- SHORT EXERCISE: Leave out all pictures and give back precisely the lines from the line with "scene starts empty." to the line with "C = S.collection", including those two lines.

- GIVEN ENTRIES:
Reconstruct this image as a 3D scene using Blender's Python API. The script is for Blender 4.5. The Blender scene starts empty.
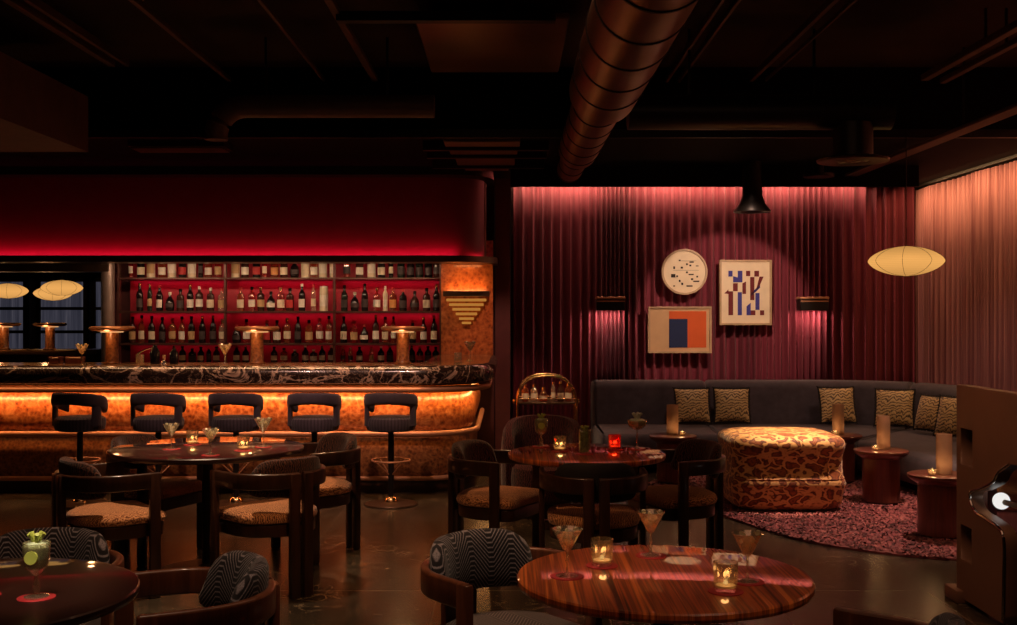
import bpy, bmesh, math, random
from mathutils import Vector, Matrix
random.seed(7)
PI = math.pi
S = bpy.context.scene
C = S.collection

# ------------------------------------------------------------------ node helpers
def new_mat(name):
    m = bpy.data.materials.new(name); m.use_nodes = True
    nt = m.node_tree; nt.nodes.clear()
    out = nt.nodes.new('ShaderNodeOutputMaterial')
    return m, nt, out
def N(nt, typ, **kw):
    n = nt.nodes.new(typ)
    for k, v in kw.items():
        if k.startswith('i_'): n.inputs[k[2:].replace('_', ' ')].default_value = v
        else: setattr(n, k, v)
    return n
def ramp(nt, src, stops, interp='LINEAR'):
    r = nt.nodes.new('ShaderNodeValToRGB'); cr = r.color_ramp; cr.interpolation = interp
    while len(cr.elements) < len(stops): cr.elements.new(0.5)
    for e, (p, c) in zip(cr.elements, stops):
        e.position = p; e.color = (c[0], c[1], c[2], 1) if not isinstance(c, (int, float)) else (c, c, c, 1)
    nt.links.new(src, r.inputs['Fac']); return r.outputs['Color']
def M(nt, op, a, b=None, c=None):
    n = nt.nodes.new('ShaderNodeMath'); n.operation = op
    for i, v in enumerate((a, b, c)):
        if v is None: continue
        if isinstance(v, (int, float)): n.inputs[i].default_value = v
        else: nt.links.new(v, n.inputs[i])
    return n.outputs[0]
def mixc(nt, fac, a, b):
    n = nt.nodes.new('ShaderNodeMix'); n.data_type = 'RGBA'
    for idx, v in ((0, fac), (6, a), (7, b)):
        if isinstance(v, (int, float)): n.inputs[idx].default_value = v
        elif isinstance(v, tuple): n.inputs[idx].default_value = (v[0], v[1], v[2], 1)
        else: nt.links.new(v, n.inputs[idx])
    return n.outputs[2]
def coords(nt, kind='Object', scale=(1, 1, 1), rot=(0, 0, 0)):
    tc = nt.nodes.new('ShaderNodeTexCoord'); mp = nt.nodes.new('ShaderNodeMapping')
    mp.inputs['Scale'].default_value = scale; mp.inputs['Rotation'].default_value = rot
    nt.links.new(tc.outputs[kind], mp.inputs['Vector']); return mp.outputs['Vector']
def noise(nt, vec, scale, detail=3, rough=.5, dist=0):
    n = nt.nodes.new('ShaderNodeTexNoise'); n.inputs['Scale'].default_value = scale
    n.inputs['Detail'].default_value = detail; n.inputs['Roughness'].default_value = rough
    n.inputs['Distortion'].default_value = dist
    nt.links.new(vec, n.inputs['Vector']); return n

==

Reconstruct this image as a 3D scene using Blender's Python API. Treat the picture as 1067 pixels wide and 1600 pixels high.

- SOLUTION:
Reconstruct this image as a 3D scene using Blender's Python API. The script is for Blender 4.5. The Blender scene starts empty.
import bpy, bmesh, math, random
from mathutils import Vector, Matrix
random.seed(7)
PI = math.pi
S = bpy.context.scene
C = S.collection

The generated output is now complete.